### Given exercise
Write out every entry exactly as it appears.
Data extract start
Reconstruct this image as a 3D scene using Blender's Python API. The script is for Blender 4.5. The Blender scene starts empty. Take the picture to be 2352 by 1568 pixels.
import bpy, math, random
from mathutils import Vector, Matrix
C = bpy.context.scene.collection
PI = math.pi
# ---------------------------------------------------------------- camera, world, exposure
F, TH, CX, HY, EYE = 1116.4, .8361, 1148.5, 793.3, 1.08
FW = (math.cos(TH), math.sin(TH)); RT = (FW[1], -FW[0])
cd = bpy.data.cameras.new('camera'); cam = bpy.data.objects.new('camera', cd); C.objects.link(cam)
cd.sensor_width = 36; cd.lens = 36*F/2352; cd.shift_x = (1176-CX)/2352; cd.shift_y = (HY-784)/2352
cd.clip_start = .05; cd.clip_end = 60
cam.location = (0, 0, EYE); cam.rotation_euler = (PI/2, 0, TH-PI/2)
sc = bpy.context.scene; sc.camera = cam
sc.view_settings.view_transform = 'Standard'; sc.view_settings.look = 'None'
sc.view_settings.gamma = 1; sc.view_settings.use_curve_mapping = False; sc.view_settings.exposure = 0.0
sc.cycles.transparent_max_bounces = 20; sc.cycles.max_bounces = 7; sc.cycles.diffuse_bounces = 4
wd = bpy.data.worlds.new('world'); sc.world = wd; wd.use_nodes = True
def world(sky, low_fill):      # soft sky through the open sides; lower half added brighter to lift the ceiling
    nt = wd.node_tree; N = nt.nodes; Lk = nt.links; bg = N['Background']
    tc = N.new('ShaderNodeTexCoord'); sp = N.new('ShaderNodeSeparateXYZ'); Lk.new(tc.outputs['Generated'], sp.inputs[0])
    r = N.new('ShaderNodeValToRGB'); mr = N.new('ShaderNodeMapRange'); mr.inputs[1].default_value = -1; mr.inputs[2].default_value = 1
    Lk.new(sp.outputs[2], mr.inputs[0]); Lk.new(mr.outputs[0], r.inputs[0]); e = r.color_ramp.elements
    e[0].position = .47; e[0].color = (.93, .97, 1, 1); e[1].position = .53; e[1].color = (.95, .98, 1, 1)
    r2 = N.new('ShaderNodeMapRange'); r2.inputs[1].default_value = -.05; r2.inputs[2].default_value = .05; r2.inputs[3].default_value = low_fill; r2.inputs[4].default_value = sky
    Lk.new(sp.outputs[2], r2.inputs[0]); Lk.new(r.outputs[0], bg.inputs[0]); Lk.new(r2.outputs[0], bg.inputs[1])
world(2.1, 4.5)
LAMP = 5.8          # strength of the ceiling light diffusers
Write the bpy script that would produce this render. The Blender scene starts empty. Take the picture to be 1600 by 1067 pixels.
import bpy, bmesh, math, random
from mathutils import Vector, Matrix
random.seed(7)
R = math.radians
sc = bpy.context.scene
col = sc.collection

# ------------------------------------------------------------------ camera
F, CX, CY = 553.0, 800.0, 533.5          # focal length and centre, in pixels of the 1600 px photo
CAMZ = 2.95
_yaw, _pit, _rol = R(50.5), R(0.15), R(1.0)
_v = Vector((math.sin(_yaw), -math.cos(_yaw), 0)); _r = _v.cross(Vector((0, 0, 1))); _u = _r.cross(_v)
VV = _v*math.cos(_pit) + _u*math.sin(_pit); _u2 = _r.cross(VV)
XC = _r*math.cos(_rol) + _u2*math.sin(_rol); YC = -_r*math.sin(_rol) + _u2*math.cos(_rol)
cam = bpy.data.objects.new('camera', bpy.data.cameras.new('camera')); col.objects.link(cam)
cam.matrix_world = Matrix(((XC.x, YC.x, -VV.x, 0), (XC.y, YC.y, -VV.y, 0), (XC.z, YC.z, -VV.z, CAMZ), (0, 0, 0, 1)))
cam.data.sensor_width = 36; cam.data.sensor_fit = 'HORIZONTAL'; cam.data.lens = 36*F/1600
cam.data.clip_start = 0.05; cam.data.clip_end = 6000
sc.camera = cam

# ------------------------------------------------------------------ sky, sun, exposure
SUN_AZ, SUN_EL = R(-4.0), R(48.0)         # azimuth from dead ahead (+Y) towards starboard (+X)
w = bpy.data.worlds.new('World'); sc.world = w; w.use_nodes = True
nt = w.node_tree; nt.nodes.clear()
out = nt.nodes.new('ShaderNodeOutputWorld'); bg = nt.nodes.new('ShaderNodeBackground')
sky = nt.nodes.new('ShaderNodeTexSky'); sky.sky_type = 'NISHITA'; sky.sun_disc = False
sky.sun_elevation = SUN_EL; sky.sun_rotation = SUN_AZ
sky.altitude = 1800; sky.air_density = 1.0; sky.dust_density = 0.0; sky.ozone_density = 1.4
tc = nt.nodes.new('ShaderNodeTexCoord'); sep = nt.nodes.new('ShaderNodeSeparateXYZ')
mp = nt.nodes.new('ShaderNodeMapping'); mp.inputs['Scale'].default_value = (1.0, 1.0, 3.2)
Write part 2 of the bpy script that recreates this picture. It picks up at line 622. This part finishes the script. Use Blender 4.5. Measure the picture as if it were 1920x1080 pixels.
Data extract end
### Solution
Reconstruct this image as a 3D scene using Blender's Python API. The script is for Blender 4.5. The Blender scene starts empty. Take the picture to be 2352 by 1568 pixels.
import bpy, math, random
from mathutils import Vector, Matrix
C = bpy.context.scene.collection
PI = math.pi
# ---------------------------------------------------------------- camera, world, exposure
F, TH, CX, HY, EYE = 1116.4, .8361, 1148.5, 793.3, 1.08
FW = (math.cos(TH), math.sin(TH)); RT = (FW[1], -FW[0])
cd = bpy.data.cameras.new('camera'); cam = bpy.data.objects.new('camera', cd); C.objects.link(cam)
cd.sensor_width = 36; cd.lens = 36*F/2352; cd.shift_x = (1176-CX)/2352; cd.shift_y = (HY-784)/2352
cd.clip_start = .05; cd.clip_end = 60
cam.location = (0, 0, EYE); cam.rotation_euler = (PI/2, 0, TH-PI/2)
sc = bpy.context.scene; sc.camera = cam
sc.view_settings.view_transform = 'Standard'; sc.view_settings.look = 'None'
sc.view_settings.gamma = 1; sc.view_settings.use_curve_mapping = False; sc.view_settings.exposure = 0.0
sc.cycles.transparent_max_bounces = 20; sc.cycles.max_bounces = 7; sc.cycles.diffuse_bounces = 4
wd = bpy.data.worlds.new('world'); sc.world = wd; wd.use_nodes = True
def world(sky, low_fill):      # soft sky through the open sides; lower half added brighter to lift the ceiling
    nt = wd.node_tree; N = nt.nodes; Lk = nt.links; bg = N['Background']
    tc = N.new('ShaderNodeTexCoord'); sp = N.new('ShaderNodeSeparateXYZ'); Lk.new(tc.outputs['Generated'], sp.inputs[0])
    r = N.new('ShaderNodeValToRGB'); mr = N.new('ShaderNodeMapRange'); mr.inputs[1].default_value = -1; mr.inputs[2].default_value = 1
    Lk.new(sp.outputs[2], mr.inputs[0]); Lk.new(mr.outputs[0], r.inputs[0]); e = r.color_ramp.elements
    e[0].position = .47; e[0].color = (.93, .97, 1, 1); e[1].position = .53; e[1].color = (.95, .98, 1, 1)
    r2 = N.new('ShaderNodeMapRange'); r2.inputs[1].default_value = -.05; r2.inputs[2].default_value = .05; r2.inputs[3].default_value = low_fill; r2.inputs[4].default_value = sky
    Lk.new(sp.outputs[2], r2.inputs[0]); Lk.new(r.outputs[0], bg.inputs[0]); Lk.new(r2.outputs[0], bg.inputs[1])
world(2.1, 4.5)
LAMP = 5.8          # strength of the ceiling light diffusers
Write the bpy script that would produce this render. The Blender scene starts empty. Take the picture to be 1600 by 1067 pixels.
import bpy, bmesh, math, random
from mathutils import Vector, Matrix
random.seed(7)
R = math.radians
sc = bpy.context.scene
col = sc.collection

# ------------------------------------------------------------------ camera
F, CX, CY = 553.0, 800.0, 533.5          # focal length and centre, in pixels of the 1600 px photo
CAMZ = 2.95
_yaw, _pit, _rol = R(50.5), R(0.15), R(1.0)
_v = Vector((math.sin(_yaw), -math.cos(_yaw), 0)); _r = _v.cross(Vector((0, 0, 1))); _u = _r.cross(_v)
VV = _v*math.cos(_pit) + _u*math.sin(_pit); _u2 = _r.cross(VV)
XC = _r*math.cos(_rol) + _u2*math.sin(_rol); YC = -_r*math.sin(_rol) + _u2*math.cos(_rol)
cam = bpy.data.objects.new('camera', bpy.data.cameras.new('camera')); col.objects.link(cam)
cam.matrix_world = Matrix(((XC.x, YC.x, -VV.x, 0), (XC.y, YC.y, -VV.y, 0), (XC.z, YC.z, -VV.z, CAMZ), (0, 0, 0, 1)))
cam.data.sensor_width = 36; cam.data.sensor_fit = 'HORIZONTAL'; cam.data.lens = 36*F/1600
cam.data.clip_start = 0.05; cam.data.clip_end = 6000
sc.camera = cam

# ------------------------------------------------------------------ sky, sun, exposure
SUN_AZ, SUN_EL = R(-4.0), R(48.0)         # azimuth from dead ahead (+Y) towards starboard (+X)
w = bpy.data.worlds.new('World'); sc.world = w; w.use_nodes = True
nt = w.node_tree; nt.nodes.clear()
out = nt.nodes.new('ShaderNodeOutputWorld'); bg = nt.nodes.new('ShaderNodeBackground')
sky = nt.nodes.new('ShaderNodeTexSky'); sky.sky_type = 'NISHITA'; sky.sun_disc = False
sky.sun_elevation = SUN_EL; sky.sun_rotation = SUN_AZ
sky.altitude = 1800; sky.air_density = 1.0; sky.dust_density = 0.0; sky.ozone_density = 1.4
tc = nt.nodes.new('ShaderNodeTexCoord'); sep = nt.nodes.new('ShaderNodeSeparateXYZ')
mp = nt.nodes.new('ShaderNodeMapping'); mp.inputs['Scale'].default_value = (1.0, 1.0, 3.2)
Write part 2 of the bpy script that recreates this picture. It picks up at line 622. This part finishes the script. Use Blender 4.5. Measure the picture as if it were 1920x1080 pixels.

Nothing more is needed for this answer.